Cut to 2008— I burst into her room telling her that I’ve got the new Mario Kart game and a plastic steering wheel to boot! But she’s in her early teens at this point, and we tended to fight a lot. About how she gets away with murder, while I have to be the good child. About how her friends are mean and how mine are weird. She doesn’t care about playing Mario Kart with me anymore and suddenly, neither do I.
Despite the sheer amount of content packed in here, I can’t help but wonder what Mario Kart looks like moving forward. For better or worse, playing Deluxe still feels like I’m playing 64; it’s a whole lot of fun but hasn’t added anything new since 1999. But imagine a Mario Kart which embraces the creative construction of say, Banjo Kazooie: Nuts’N’Bolts? Or even the level creation from Nintendo’s own Smash Bros?

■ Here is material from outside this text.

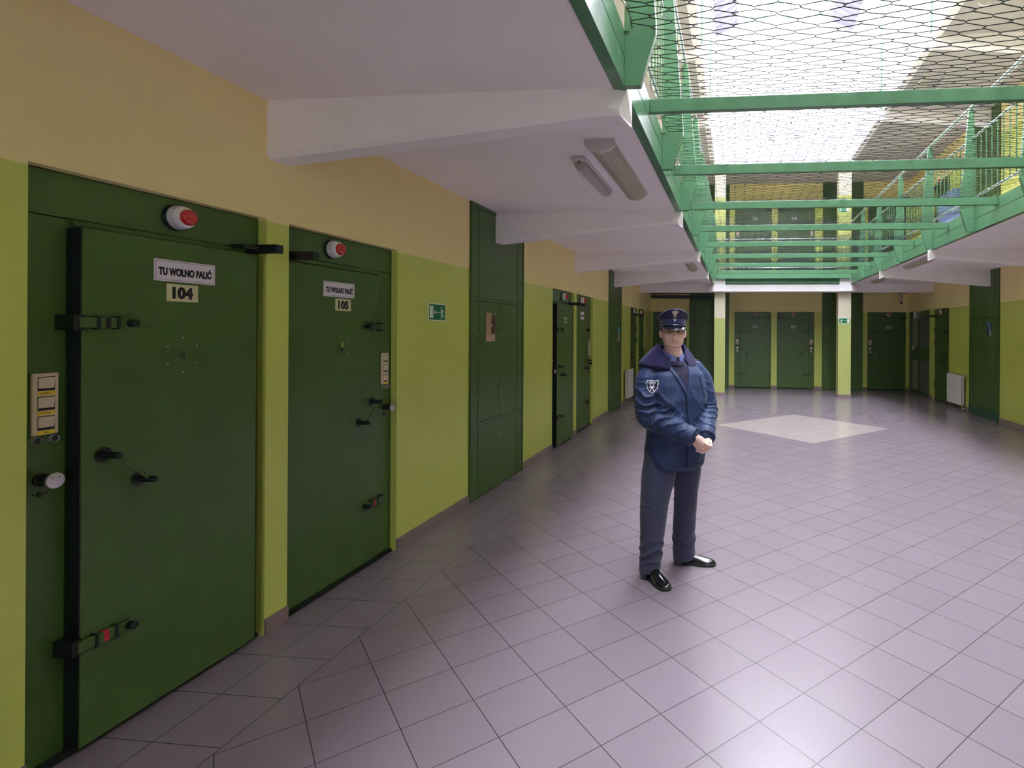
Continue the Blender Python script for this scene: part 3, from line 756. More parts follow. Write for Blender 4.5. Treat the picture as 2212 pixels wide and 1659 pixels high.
# ------------------------------------------------------------------ radiators
def radiator(loc, rz, wd, label):
    o = empty('radiator', loc, rz); tag(o, label, 'radiator', 'white panel radiators')
    h = .645
    MB().box(0, wd, -.085, -.065, .0, h).build('front_panel', M_RAD, o, bevel=.005)
    MB().box(.01, wd-.01, -.06, -.035, .02, h-.02).build('convector', mat('convector_grey', (.30, .29, .30), .6), o)
    m = MB(); m.box(0, .005, -.085, -.03, .02, h); m.box(wd-.005, wd, -.085, -.03, .02, h); m.build('side_cover', M_RAD, o)
    m = MB()
    for i in range(int(wd/.02)-1): m.box(.012+i*.02, .020+i*.02, -.083, -.032, h-.004, h)
    m.build('top_grille', M_RAD, o)
    m = MB(); m.box(.15, .19, -.035, 0, .1, h-.1); m.box(wd-.19, wd-.15, -.035, 0, .1, h-.1); m.build('bracket', M_RAD, o)
    m = MB(); m.cyl((wd-.03, -.05, -.0), (wd-.03, -.05, -.07), .012, 10); m.cyl((wd-.03, -.05, -.07), (wd-.03, 0, -.07), .012, 10); m.build('valve_pipe', M_CHROME, o, smooth=True)
    return o
radiator((XL+.013, 12.55, .125), PI/2, .72, 'white panel radiator at the far end of the left wall, beside the officer')
radiator((XR-.013, 13.46, .105), -PI/2, .84, 'white panel radiator on the right wall beside the green service panel')

# ------------------------------------------------------------------ ceiling lamps
def strip_lamp(x, y0, y1, z, wd, label):
    o = empty('fluorescent_lamp', (x, y0, z)); tag(o, label, 'ceiling lamp', 'ribbed fluorescent lamps under the galleries'); L = y1-y0
    hh = .085; h = wd/2
    prof = [(-h, 0), (-h, -.030), (-h*.92, -.045), (-h*.6, -.070), (0, -hh), (h*.6, -.070), (h*.92, -.045), (h, -.030), (h, 0)]
    for a, b in ((0, .035), (L-.035, L)): MB().prism(prof, 'y', a, b).build('end_cap', M_LAMPW, o)
    MB().prism([(-h+.004, -.001), (-h+.004, -.022), (h-.004, -.022), (h-.004, -.001)], 'y', .035, L-.035).build('housing', M_LAMPW, o)
    m = MB(); n_ = 26; P = []
    for i in range(n_+1):
        t = -1+2*i/n_; zz = -hh+.004+(abs(t)**2.4)*(hh-.030); P.append((t*(h-.006), zz-.0025*(i % 2)))
    m.prism(P[::-1]+[(-h+.008, -.020), (h-.008, -.020)][::1], 'y', .035, L-.035); m.build('diffuser', M_DIFF, o)
    return o
def emergency_lamp(x, y0, y1, z, label):
    o = empty('emergency_lamp', (x, y0, z)); tag(o, label, 'emergency lamp'); L = y1-y0; h = .052
    MB().box(-h, h, .0, L, -.030, 0).build('housing', M_LAMPW, o, bevel=.008)
    m = MB(); m.prism([(-h*.95, -.028), (-h*.8, -.060), (-h*.45, -.078), (h*.45, -.078), (h*.8, -.060), (h*.95, -.028)], 'y', .06, L-.02); m.build('clear_cover', M_CLEAR, o, bevel=.006)
    m = MB()
    for i in range(5): m.box(-.032+i*.015, -.027+i*.015, .09, L-.05, -.081, -.078)
    m.build('cover_rib', M_LAMPW, o)
    MB().lathe([(.012, -.029), (.012, -.034)], (0, .03, 0), axis='z', n=12).build('test_button', M_BLACK, o)
    return o
strip_lamp(-.885, 3.55, 4.92, ZC, .20, 'long ribbed fluorescent lamp under the near left gallery')
emergency_lamp(-1.12, 3.88, 4.78, ZC, 'small clear emergency lamp beside the near fluorescent lamp')
strip_lamp(-.83, 9.55, 10.85, ZC, .20, 'ribbed fluorescent lamp farther along under the left gallery')
strip_lamp(3.12, 9.3, 10.65, ZC, .20, 'ribbed fluorescent lamp under the right gallery')
strip_lamp(3.25, 12.5, 13.7, ZC, .20, 'fluorescent lamp at the far end under the right gallery')
for y, t in ((6.55, 'nearer'), (9.6, 'farther')):
    strip_lamp(3.22, y, y+1.2, ZC+STOREY, .18, '%s fluorescent lamp on the upper right ceiling seen through the netting' % t)
    emergency_lamp(3.5, y+.15, y+.95, ZC+STOREY, '%s slim lamp beside the upper right fluorescent lamp' % t)

# ------------------------------------------------------------------ security camera, duct, small vents
o = empty('security_camera', (4.50, 15.9, ZC)); tag(o, 'beige security camera hanging under the soffit in the right far corner', 'security camera')
MB().lathe([(.05, 0), (.05, -.02), (.02, -.04)], axis='z', n=20).build('mount', M_PLAST, o, smooth=True)
MB().cyl((0, 0, -.02), (0, 0, -.16), .018, 12).build('arm', M_PLAST, o, smooth=True)
m = MB(); m.box(-.05, .05, -.24, .16, -.06, .05); c = m.build('housing', M_PLAST, o, bevel=.012); c.location = (-.02, 0, -.23); c.rotation_euler = (math.radians(48), 0, math.radians(-12))
m = MB(); m.cyl((0, -.24, -.005), (0, -.26, -.005), .032, 20); q = m.build('lens', M_BLACK, c, smooth=True)
MB().tube([(0, .1, -.12), (.12, .15, -.16), (.22, .3, -.12), (.26, .5, -.02)], .008).build('cable', M_BLACK, o, smooth=True)
m = MB(); m.tube([(XL+.05, 16.45, 2.69), (-1.6, 15.9, 2.65), (-.62, 15.2, 2.585)], .05, 14); m.tube([(XL+.05, 16.30, 2.78), (-1.6, 15.8, 2.76), (-.62, 15.1, 2.70)], .035, 12)
tag(m.build('duct_pipe', M_PIPE2, smooth=True), 'dark grey pipes running under the soffit behind the left pillar', 'pipe')
for x, t in ((.86, 'left'), (1.50, 'right')):
    o = MB().box(x-.07, x+.07, VF-.05, VF, 6.58, 6.80).build('vent_box', M_FLASH, bevel=.006); tag(o, '%s of the two small grey boxes on the white end wall' % t, 'vent', 'small boxes on the white end wall')
o = MB().box(VR-.06, VR, 9.75, 9.9, 6.45, 6.75).build('wall_lamp', M_FLASH, bevel=.01); tag(o, 'small grey fitting on the white upper right wall', 'wall fitting')
o = MB().box(XL+.001, XL+.03, 15.75, 15.84, 1.62, 1.72).build('wall_button', M_PLAST, bevel=.006); tag(o, 'small pale wall box beside the last left door', 'wall box')

# ================================================================== gallery edge beams, posts, railings, cross bars, netting
FINY = [-.10+1.45*i for i in range(0, 11)]     # posts: every other one stands on a concrete beam
FINY = [y for y in FINY if y < 14.2]
def mirx(side): return (lambda x: VL+x) if side == 'l' else (lambda x: VR-x)      # x = distance into the void
for side in 'lr':
    X = mirx(side); nm = 'left' if side == 'l' else 'right'
    o = empty('edge_beam', (0, 0, 0)); tag(o, 'long green steel edge beam of the %s gallery' % nm, 'steel beam')
    m = MB()
    def b(x0, x1, y0, y1, z0, z1): m.box(min(X(x0), X(x1)), max(X(x0), X(x1)), y0, y1, z0, z1)
    b(-.012, 0, VS, 14.46, 2.905, 3.040); m.build('web_plate', M_STEEL, o)
    m = MB(); b(-.012, .001, VS, 14.46, 3.045, ZF2+.004); m.build('upper_plate', M_STEEL, o)
    m = MB(); b(-.06, 0, VS, 14.46, 2.890, 2.905)
    m.build('bottom_flange', M_STEEL, o)
    # posts
    zt = ZF2+1.22
    for i, y in enumerate(FINY):
        prof = [(0, 2.892), (.080, 2.892), (.158, ZF2-.01), (.158, ZF2+.04), (.066, zt-.03), (.058, zt-.008), (.040, zt), (.02, zt-.006), (0, zt-.04)]
        t = .042
        m = MB().prism([(X(p[0]), p[1]) for p in prof], 'y', y-t/2, y+t/2)
        q = m.build('railing_post', M_STEEL, bevel=.003)
        tag(q, 'tapered green steel railing post, %s from the near end of the %s gallery' % (ORD[i], nm), 'railing post', 'tapered posts of the gallery railings')
    # handrail
    h = MB().cyl((X(.03), FINY[0]-.1, zt+.02), (X(.03), 14.45, zt+.02), .021, 14)
    for y in FINY: h.cyl((X(.03), y, zt-.02), (X(.03), y, zt+.01), .008, 8)
    tag(h.build('handrail', M_PIPE, smooth=True), 'tubular handrail along the %s gallery' % nm, 'handrail')
    # panels of balusters
    for i in range(len(FINY)-1):
        y0, y1 = FINY[i]+.0215, FINY[i+1]-.0215
        if y1 < 2.0: continue
        r = empty('baluster_railing', (X(.012), y0, ZF2)); tag(r, 'green baluster railing section, %s from the near end of the %s gallery' % (ORD[i], nm), 'railing', 'baluster railing sections of the galleries')
        L = y1-y0
        MB().cyl((0, 0, .865), (0, L, .865), .014, 10).build('mid_rail', M_PIPE, r, smooth=True)
        for e0 in (0, L-.006): MB().box(-.012, .012, e0, e0+.006, 0, .88).build('end_bracket', M_STEEL, r)
        MB().cyl((0, 0, .135), (0, L, .135), .014, 10).build('bottom_rail', M_PIPE, r, smooth=True)
        nb = 10
        proto = None
        for k in range(nb):
            yb = L*(k+.5)/nb
            if proto is None:
                proto = MB().cyl((0, 0, .14), (0, 0, .86), .0068, 8).build('baluster', M_STEEL, r, smooth=True); c = proto
            else: c = proto.copy(); COL.objects.link(c); c.parent = r
            c.location = (0, yb, 0)
# far edge of the void
o = empty('edge_beam', (0, 0, 0)); tag(o, 'green steel edge beam of the far gallery under the netting', 'steel beam')
MB().box(VL+.02, VR-.02, 14.40, 14.46, 3.02, 3.19).build('web_plate', M_STEEL, o); MB().box(-.285, 2.585, 14.47, 14.50, 2.90, 3.06).build('lower_plate', M_STEEL, o)
MB().box(VL+.02, VR-.02, 14.36, 14.40, 3.02, 3.035).build('bottom_flange', M_STEEL, o)
zt = ZF2+1.22
r = empty('baluster_railing', (VL+.05, 14.45, ZF2)); tag(r, 'green railing across the far gallery between the pillars', 'railing')
L = VR-VL-.1
MB().box(-.05, 0, -.012, .012, 0, .88).build('end_bracket', M_STEEL, r); MB().box(L, L+.05, -.012, .012, 0, .88).build('end_bracket', M_STEEL, r)
MB().cyl((0, 0, .865), (L, 0, .865), .014, 10).build('mid_rail', M_PIPE, r, smooth=True); MB().cyl((0, 0, .135), (L, 0, .135), .014, 10).build('bottom_rail', M_PIPE, r, smooth=True)
proto = None
for k in range(26):
    if proto is None: proto = MB().cyl((0, 0, .14), (0, 0, .86), .0068, 8).build('baluster', M_STEEL, r, smooth=True); c = proto
    else: c = proto.copy(); COL.objects.link(c); c.parent = r
    c.location = (L*(k+.5)/26, 0, 0)

BARY = [.72+1.45*i for i in range(0, 10)]
for i, y in enumerate(BARY):
    m = MB().box(VL+.002, VR-.002, y-.025, y+.025, 3.080, 3.163)
    tag(m.build('cross_bar', M_STEEL, bevel=.003), 'green steel bar spanning the void under the netting, %s from the near end' % ORD[i], 'steel bar', 'green cross bars spanning the void')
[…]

Mind you, none of this detracts from the quality of Deluxe but might serve as food for thought as we move into the third decade of this series.
Regardless, Delxue is an absolute delight to play. A perfectly tuned expression of what makes Mario Kart so much fun; it’s bright, joyful and always engaging. The abundance of content and numerous tweaks to the game’s engine make the price of entry acceptable and if you have a Switch, this game joins Breath of the Wild as another must play title.
I can’t believe that was nearly ten years ago.
In the interim things, naturally, have changed; It’s a cliché to say but time does have a way of healing mostly anything. It was a slow process, a glacial disassemblement of old grudges and misunderstandings, but the end result proves to be well worth the struggle. We gradually started talking to each other like people again, discovering more shared ground and experiences than either of us ever thought possible. She would share her struggles with boys, I would share my struggles with boys. We laughed a lot, cried more than I’d have liked, and eventually found what we had so carelessly discarded years before.
I moved out of home not long before the launch of the Wii U and as such, my sister didn’t even know it was a thing—granted that may have been a mercy. By the time I left I had accumulated a number of Wii games though, as well as the red coloured edition of the console, and given that by this time I was avidly using my Xbox and nothing else, I gave most of the Nintendo hardware to my sister. She and her friends barely touched it, more of an afterthought while drinking than anything, but I liked knowing it was safe with her. Even if it was stuffed in a closet somewhere.
A few months back my sister called me out of the blue. She had started to date someone and wanted to show her some of the games we used to play together.
“Can you come over and set up the Wii? I want to play Mario Kart!”